(285a) Using Additive Manufacturing to Advance the Design of Water Treatment Devices

The use of non-traditional sources of water (e.g., seawater and wastewater) is essential to supporting human life on earth. While seawater desalination will remain an indispensable technology, its large energy demand necessitates the development of complementary wastewater reclamation and reuse strategies. Fit-for-purpose water, one envisioned opportunity, utilizes distributed treatment systems to provide water for localized reuse at the potable or non-potable quality demanded by its intended application. In this manner, the separation is tailored based on the chemical composition of the source water with the end-use requirements in mind. Separation devices fabricated from block polymers provide a versatile platform that can help address the technical hurdles associated with this emerging paradigm.

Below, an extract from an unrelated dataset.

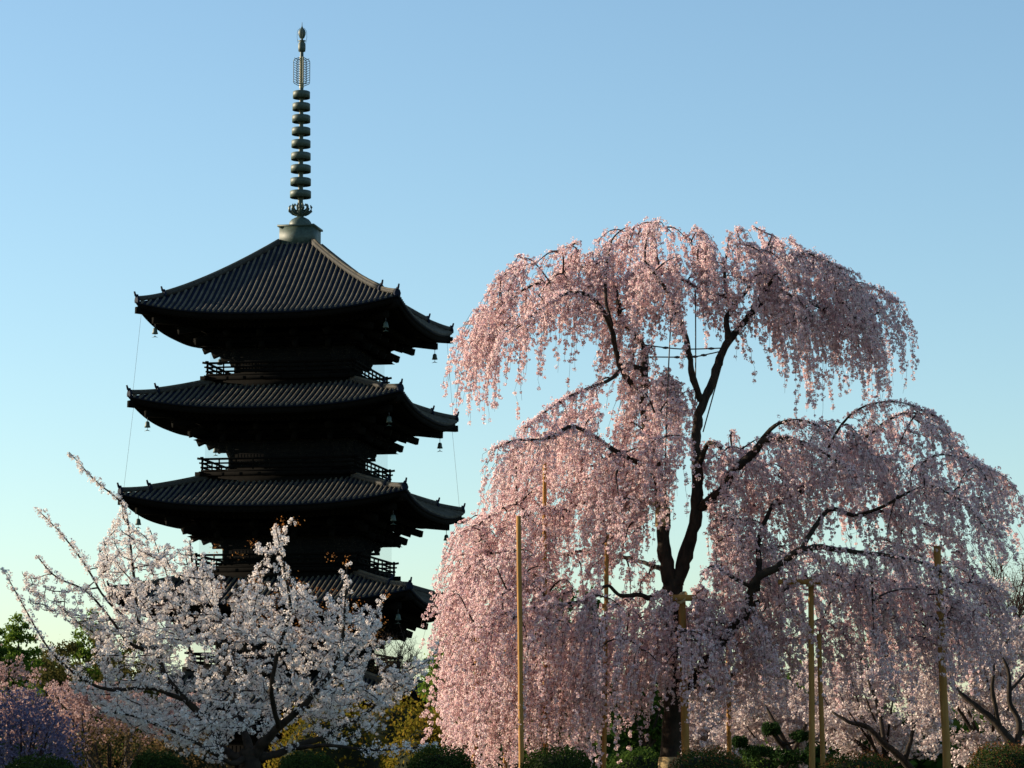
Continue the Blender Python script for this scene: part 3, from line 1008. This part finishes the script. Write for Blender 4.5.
for (x, y, fx, dd, w_, cb, lab) in POSTS:
    D_ = WD + dd
    top = at(x, y, D_)
    foot = at(fx, 768, D_)
    dirv = (foot - top)
    gz = ground_z(0, D_) - .25
    foot = top + dirv * ((gz - top[2]) / dirv[2])
    r_ = w_ / 2 * D_ / FPX * .88
    t = thing("timber_prop", lab, "tree prop", foot, 0, "log props under the weeping cherry")
    m_ = MB()
    tq = np.linspace(0, 1, 9)[:, None]
    P = (foot * (1 - tq) + top * tq) - foot
    P[1:-1, :2] += rng.normal(size=(7, 2)) * .003
    m_.tube(P, np.linspace(r_ * 1.06, r_ * .92, 9), 10)
    m_.build("post", M['post'], t, smooth=True)
    if cb:
        m_ = MB()
        p0, p1 = at(cb[0], y + cb[2], D_ - r_ * 1.6), at(cb[1], y + cb[2], D_ - r_ * 1.6)
        m_.tube(np.linspace(p0, p1, 6) - foot, min(r_ * .9, .075), 9)
        m_.build("crossbar", M['post'], t, smooth=True)
        m_ = MB()
        cpt = at(x + (fx - x) * cb[2] / 200, y + cb[2], D_ - r_ * .8) - foot
        for q in range(4):
            ang = np.linspace(0, 2 * math.pi, 12)
            rr = r_ * (2.1 + .12 * q)
            m_.tube(cpt + np.stack([np.cos(ang) * r_ * 1.25, np.sin(ang) * rr * .8, np.sin(ang + .6) * rr * .55 + (q - 1.5) * .02], 1), .014, 5, cap=False)
        m_.build("rope_lashing", M['straw'], t)

# ------------------------------------------------------------------ wires that hold the limbs
WIRES = [
    ([(638, 344, .3), (680, 349, .1), (727, 348, -.1)], "upper taut guy wire joining the two high stems of the weeping cherry", 1),
    ([(646, 357, .2), (690, 357, .0), (709, 354, -.1), (726, 350, -.1)], "lower slack guy wire joining the two high stems of the weeping cherry", 1),
    ([(672, 300, -1.3), (668, 380, -1.2), (664, 500, -.6)], "steel stay hanging beside the left stem of the weeping cherry", 0),
    ([(695.5, 290, 1.0), (695.5, 380, .6), (693, 520, -.2)], "steel stay hanging in front of the right stem of the weeping cherry", 0),
    ([(728, 342, -.1), (716, 385, -.2), (703, 432, -.3)], "steel stay slanting off the right side of the right stem", 0),
]
for pts, lab, tb in WIRES:
    P = spline([at(x, y, WD + d) for x, y, d in pts], 6)
    t = thing("guy_wire", lab, "guy wire", P[0], 0, "wires holding the weeping cherry's limbs")
    m_ = MB()
    m_.tube(P - P[0], .016, 5)
    m_.build("wire", M['iron'], t)
    if tb:
        for k in ((4, 7, 10) if len(P) > 12 else (4, 8)):
            m_ = MB()
            m_.tube([P[k] - P[0] - [.07, 0, 0], P[k] - P[0], P[k] - P[0] + [.07, 0, 0]], [.02, .035, .02], 6)
            m_.build("turnbuckle", M['iron'], t)

# ------------------------------------------------------------------ white cherry
rng = np.random.default_rng(5)
CD = 48.0
ct = thing("white_cherry", "spreading white cherry in full blossom in front of the pagoda", "tree", at(250, 800, CD))
COFF = -Vector(ct.location)
CL = [
    [(253, 757, 0, 8), (262, 742, -.1, 6.5), (279, 728, -.3, 5), (304, 706, -.5, 4.2), (322, 686, -.6, 3.6), (334, 668, -.7, 3), (341, 648, -.8, 2.4), (345, 610, -.9, 1.6), (347, 565, -1, .8)],
    [(258, 757, 0, 6), (275, 755, .2, 4.6), (297, 748, .4, 4), (320, 739, .6, 3.4), (340, 728, .8, 2.8), (360, 718, 1, 2.2), (392, 690, 1.2, 1.4), (425, 668, 1.4, .8)],
    [(247, 757, 0, 7), (237, 755, 0, 6), (223, 748, .1, 5), (209, 727, .2, 4.6), (196, 712, .3, 4.2), (184, 700, .3, 3.8), (165, 673, .4, 3.2), (157, 650, .4, 2.8), (142, 645, .5, 2.6), (137, 611, .5, 2.2), (132, 560, .5, 1.6), (124, 508, .6, 1.2), (96, 481, .6, .9), (69, 452, .6, .5)],
    [(150, 652, .5, 2.4), (128, 641, .2, 2), (108, 615, 0, 1.6), (85, 590, -.2, 1.3), (56, 577, -.4, 1), (36, 555, -.5, .6)],
    [(184, 700, .3, 3), (150, 688, -.4, 2.4), (110, 690, -.8, 2), (82, 678, -1, 1.6), (50, 650, -1.2, 1.2), (20, 600, -1.3, .8), (2, 567, -1.4, .4)],
    [(128, 620, .2, 1.8), (105, 598, .6, 1.5), (85, 565, .9, 1.2), (62, 535, 1.1, .9), (37, 509, 1.2, .5)],
    [(250, 755, 0, 6), (246, 730, .5, 5), (240, 705, 1.0, 4.2), (232, 672, 1.4, 3.4), (236, 640, 1.6, 2.6), (250, 600, 1.7, 1.8), (262, 565, 1.8, 1.3), (292, 522, 1.8, .6)],
    [(232, 672, 1.4, 2.8), (215, 640, 1.2, 2.3), (200, 600, 1, 1.8), (192, 560, .9, 1.3), (190, 540, .8, .8)],
    [(279, 728, -.3, 3.4), (272, 690, -1, 3), (278, 650, -1.4, 2.5), (290, 610, -1.6, 2), (285, 570, -1.6, 1.4), (276, 528, -1.6, .6)],
    [(322, 686, -.6, 2.6), (345, 660, 0, 2), (368, 630, .3, 1.5), (385, 598, .5, .8)],
    [(247, 757, 0, 4.5), (230, 762, -.4, 3), (200, 745, -.8, 2.4), (165, 728, -1.0, 1.8), (130, 715, -1.2, 1.3), (100, 712, -1.3, .8)],
    [(209, 727, .2, 3), (205, 690, 1.2, 2.6), (190, 650, 1.8, 2), (175, 610, 2, 1.5), (165, 570, 2, 1), (150, 530, 2, .6)],
    [(297, 748, .4, 3), (330, 745, -.6, 2.2), (370, 750, -1.0, 1.6), (410, 748, -1.2, 1.0), (440, 746, -1.3, .5)],
]
m_ = MB()
tp, trd = limb_curve([(248, 815, 0, 13), (249, 790, 0, 11), (250, 770, 0, 10.5), (250, 752, 0, 10)], CD, rng, .02)
m_.tube(tp, trd, 12)
m_.build("trunk", M['bark'], ct, smooth=True).location = COFF
nodes = []
cb, nl = [], []


def puffs(c, r_p, n_p, rng, lst, step=.085, t0=0.0):
    """round bunches of blossom spaced along a curve"""
    seg = np.linalg.norm(np.diff(c, axis=0), axis=1)
    s = np.concatenate([[0], np.cumsum(seg)])
    L = s[-1]
    q = np.arange(t0 * L, L, step)
    if not len(q):
        return
    q = q + rng.uniform(-.3, .3, len(q)) * step
    C = np.stack([np.interp(q, s, c[:, j]) for j in range(3)], 1) + rng.normal(size=(len(q), 3)) * r_p * .55
    rr = r_p * rng.uniform(.7, 1.2, len(C)) * (1.1 - .5 * q / L)
    lst.append(pom(C, np.full(len(C), n_p), rr, rng))


for L in CL:
    p, r = limb_curve([(a, b, c, d * .82) for a, b, c, d in L], CD, rng, .02)
    m_ = MB()
    m_.tube(p, r, 8)
    m_.build("limb", M['bark'], ct, smooth=True).location = COFF
    nodes.append(p[int(len(p) * .25):])
    puffs(p[int(len(p) * .45):], .070, 21, rng, cb, .034)
allN = np.vstack(nodes)
CZ = [
    ([(122, 505), (145, 540), (185, 545), (215, 560), (245, 578), (285, 578), (330, 598), (375, 606), (385, 625), (370, 650), (300, 640), (200, 640), (140, 640), (105, 600), (95, 550)], 400, (-2.2, 2.4)),
    ([(100, 600), (140, 620), (200, 620), (300, 630), (370, 640), (365, 690), (330, 710), (260, 730), (200, 735), (150, 715), (112, 690), (98, 660), (85, 625)], 500, (-2.6, 2.6)),
    ([(60, 680), (130, 690), (200, 710), (235, 730), (230, 758), (180, 752), (120, 720)], 130, (-2.4, 2.0)),
    ([(340, 650), (400, 660), (440, 640), (435, 670), (410, 700), (380, 735), (320, 745), (290, 740), (310, 700)], 85, (-1.2, 2.0)),
    ([(20, 570), (60, 580), (100, 610), (110, 640), (60, 620), (30, 600)], 40, (-1.4, .6)),
    ([(215, 575), (290, 575), (385, 610), (390, 660), (330, 660), (220, 620)], 90, (-1.6, 2.0)),
    ([(245, 530), (290, 520), (300, 540), (270, 570), (240, 565)], 12, (-1.6, 2.0)),
]
tw = MB()
up = np.array([0, 0, 1.0])
for poly, cnt, dr in CZ:
    for e in poly_sample(poly, cnt, rng):
        E = at(e[0], e[1], CD + rng.uniform(*dr) + .9)
        d = np.linalg.norm(allN - E, axis=1) + np.clip(allN[:, 2] - E[2] + .1, 0, None) * .9
        A = allN[np.argmin(d)]
        v = E - A
        Ld = np.linalg.norm(v)
        if Ld > 1.5:
            E = A + v * (1.5 / Ld)
            v = E - A
            Ld = 1.5
        c = bezier(A, A + v * .4 - up * .04 * Ld + rng.normal(size=3) * .05 * Ld, E - v * .12 - up * .26 * Ld + rng.normal(size=3) * .05 * Ld, E, 7)
        tw.tube(c, np.linspace(.008 + .009 * Ld, .004, 7), 5, cap=False)
        allN = np.vstack([allN, c[3:]])
        puffs(c, .058, 21, rng, cb, .060, .12)
        if e[0] > 215 and e[1] < 640 and rng.random() < .28:
            nl.append(E + rng.normal(size=(16, 3)) * .045 + v / Ld * .08)
for tip in ((295, 521), (277, 526), (347, 563), (240, 556), (387, 596), (215, 548), (330, 556)):
    nl.append(at(tip[0], tip[1], CD) + rng.normal(size=(18, 3)) * .05)
C = np.vstack(cb)
m_ = MB()
m_.quads(C[:, :3], rng.uniform(.023, .040, len(C)), rng, .9, nrm0=C[:, 3:])
m_.build("crown", M['white'], ct).location = COFF
tw.build("branchlets", M['twig'], ct).location = COFF
m_ = MB()
nl = np.vstack(nl)
m_.quads(nl, rng.uniform(.03, .052, len(nl)), rng, .5)
m_.build("young_leaves", M['newleaf'], ct).location = COFF
print("white petals", len(C))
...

In particular, the performance of the block polymer membranes can be controlled through thoughtful design of the macromolecular precursors to effect selective separations through affinity-based adsorption, electrostatic interactions, and catalytic conversion of target solutes. In this talk, we will discuss how additive manufacturing can be used 1) to transform block polymer materials into high-affinity, high-capacity sorbents with hierarchical structures and 2) to access emergent transport mechanisms through charge-patterning of block polymer membranes. Through these examples, we will demonstrate that additive manufacturing provides several opportunities for re-envisioning the design and fabrication of multifunctional separation devices that are molecularly engineered for the purification and conservation of water resources.